> **Problem statement**
Extract the lines that carry the string "this" from the listing.

> **Raw records**
-- Start --

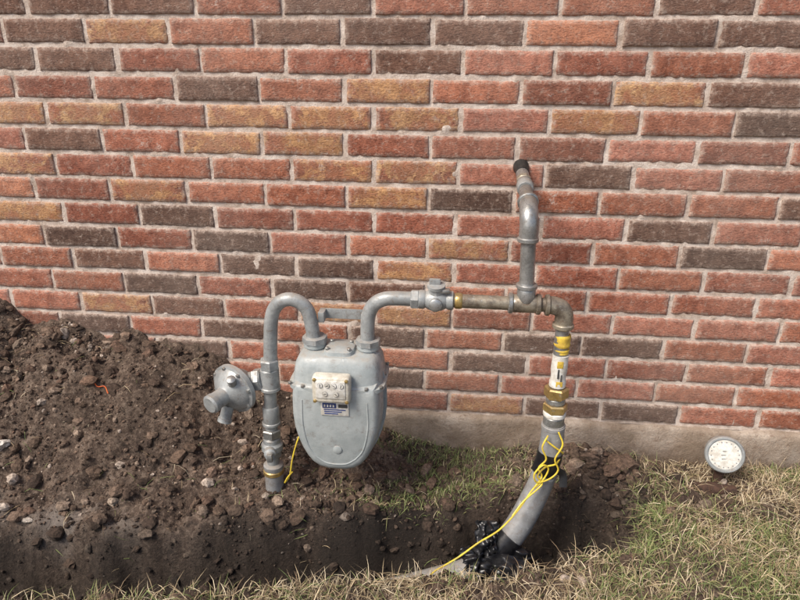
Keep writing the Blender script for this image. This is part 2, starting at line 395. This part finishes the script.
# clods / stones
def icos(k):
    bm=bmesh.new();bmesh.ops.create_icosphere(bm,subdivisions=k,radius=1)
    v=np.array([x.co[:] for x in bm.verts]);f=np.array([[q.index for q in t.verts] for t in bm.faces]);bm.free();return v,f
def scatter(name,px,py,size,cols,seed,flat=(.55,.95),sink=.25,mat=None,lvl=2):
    IV,IF=icos(lvl)
    n=len(px);rg=np.random.default_rng(seed);pz=hgt(px,py)[0]
    V=np.repeat(IV[None],n,0)
    off=rg.uniform(0,100,(n,1))
    V=V*(1+.42*vnoise(V[...,0]*1.3+off,V[...,1]*1.3+off,V[...,2]*1.3,seed)+.20*vnoise(V[...,0]*3+off,V[...,1]*3,V[...,2]*3,seed+3))[...,None]
    V=V*np.stack([rg.uniform(.8,1.25,n),rg.uniform(.7,1.1,n),rg.uniform(*flat,n)],-1)[:,None,:]
    ax=rg.normal(size=(n,3));ax/=np.linalg.norm(ax,axis=1)[:,None];an=rg.uniform(0,1.2,n)[:,None,None]
    k=ax[:,None,:];V=V*np.cos(an)+np.cross(np.broadcast_to(k,V.shape),V)*np.sin(an)+k*(V*k).sum(-1,keepdims=True)*(1-np.cos(an))
    V=V*size[:,None,None]+np.stack([px,py,pz+size*sink],-1)[:,None,:]
    F=(IF[None]+(np.arange(n)*len(IV))[:,None,None]).reshape(-1,3)
    return V.reshape(-1,3),F,np.repeat(cols,len(IV),0)
def cand(n,x0,x1,y0,y1,fn,seed):
    rg=np.random.default_rng(seed);x=rg.uniform(x0,x1,n);y=rg.uniform(y0,y1,n)
    p=fn(x,y);k=rg.uniform(0,1,n)<p;return x[k],y[k],rg
def soilp(x,y):
    _,tr,d,_m=hgt(x,y,False);return np.clip(d*.9*(1-.45*tr)+.03,0,1)*(.30+.70*sstep(-.4,.5,fbm(x*5,y*5,0,2,111)))
base=np.array([(.105,.070,.050),(.062,.041,.030),(.155,.108,.080),(.235,.178,.138),(.125,.078,.056),(.36,.30,.255)])
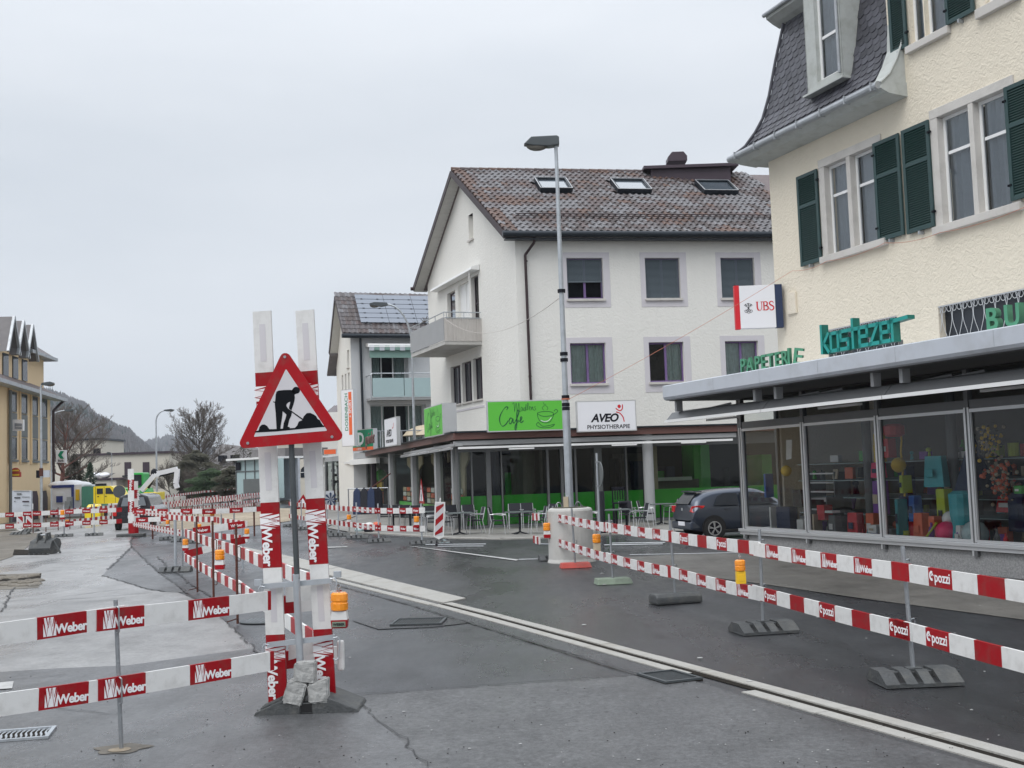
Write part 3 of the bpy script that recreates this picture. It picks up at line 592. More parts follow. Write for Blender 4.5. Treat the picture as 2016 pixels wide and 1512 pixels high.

-- End --

> **Solution to the exercise**
Keep writing the Blender script for this image. This is part 2, starting at line 395. This part finishes the script.
Write part 3 of the bpy script that recreates this picture. It picks up at line 592. More parts follow. Write for Blender 4.5. Treat the picture as 2016 pixels wide and 1512 pixels high.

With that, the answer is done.